Issue (i): Whether the assessee's acquisition, development and sale of plots in the village constituted an adventure in the nature of trade so that the sale proceeds were taxable as business income.
Analysis: The definition of business was treated as wide enough to include a single adventure in the nature of trade. The decisive test applied was whether the property was acquired from the outset with the intention of resale at a profit. On the facts found, the land was purchased, converted into house sites, improved and sold by auction as part of one coordinated scheme. The Court held that the object of improving the village and the object of making profit were not inconsistent and could coexist. The Tribunal's finding that the assessee had carried on a profit-making scheme was treated as a finding of fact supported by evidence and not open to interference in reference jurisdiction.
Conclusion: The activity was an adventure in the nature of trade and the sale proceeds were taxable as business income, against the assessee.
Issue (ii): Whether, if the activity was not business, the assessee was entitled under the public welfare expenditure provision to deduct the gross expenditure incurred on the development scheme without reducing the sale proceeds realised from the scheme.
Analysis: The allowance for expenditure on works of public welfare was construed to cover only the amount actually borne by the assessee in carrying out the scheme. The development of the village was treated as an integrated and continuing scheme in which the amount truly spent could be ascertained only by taking the receipts from sale of plots into account. Authorities relied upon for the proposition of double advantage were distinguished because they turned on different statutory settings involving separate exemption and deduction provisions. The correct measure of deductible expenditure was therefore the out-of-pocket amount, not the gross outlay without deduction of realisations.
Conclusion: The assessee was not entitled to deduction of the gross expenditure without setting off the sale proceeds, against the assessee.

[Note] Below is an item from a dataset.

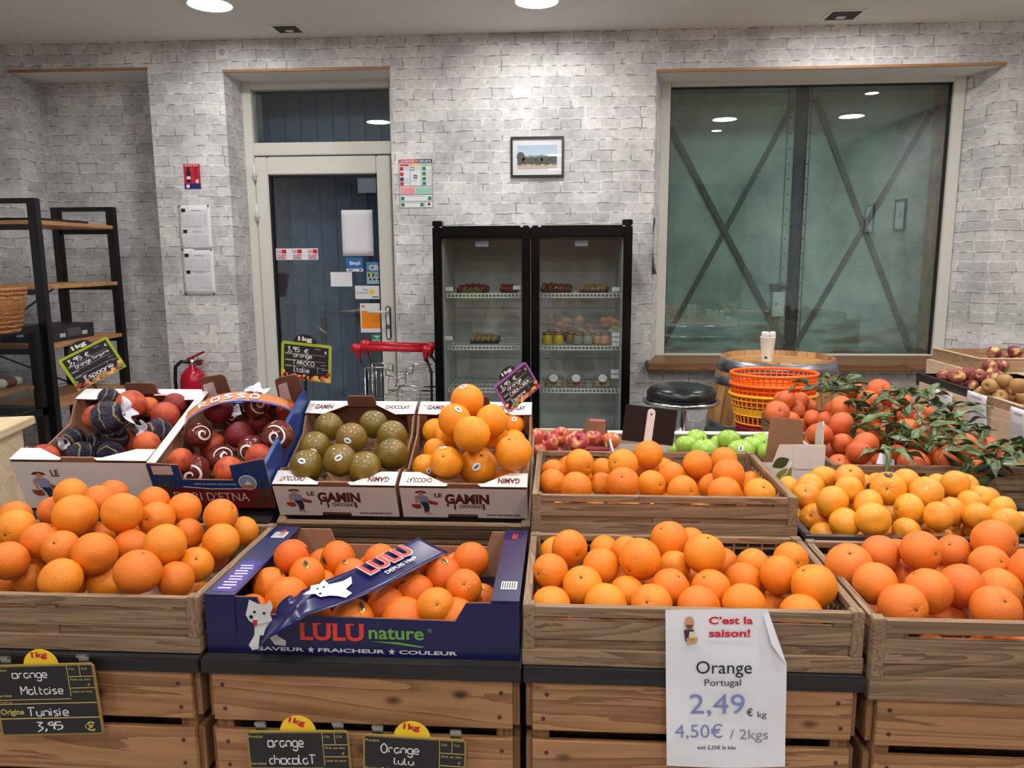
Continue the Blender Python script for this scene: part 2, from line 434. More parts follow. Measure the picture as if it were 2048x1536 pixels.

Final Conclusion: Both referred questions decided on the merits were answered against the assessee, and the claim to ignore the sale proceeds while computing deductible expenditure was rejected.
Ratio Decidendi: Where land is acquired and developed pursuant to a scheme conceived and carried out for profit, the resulting realisations are business income; and where expenditure is claimed on an integrated development scheme, only the net amount actually borne by the assessee is deductible.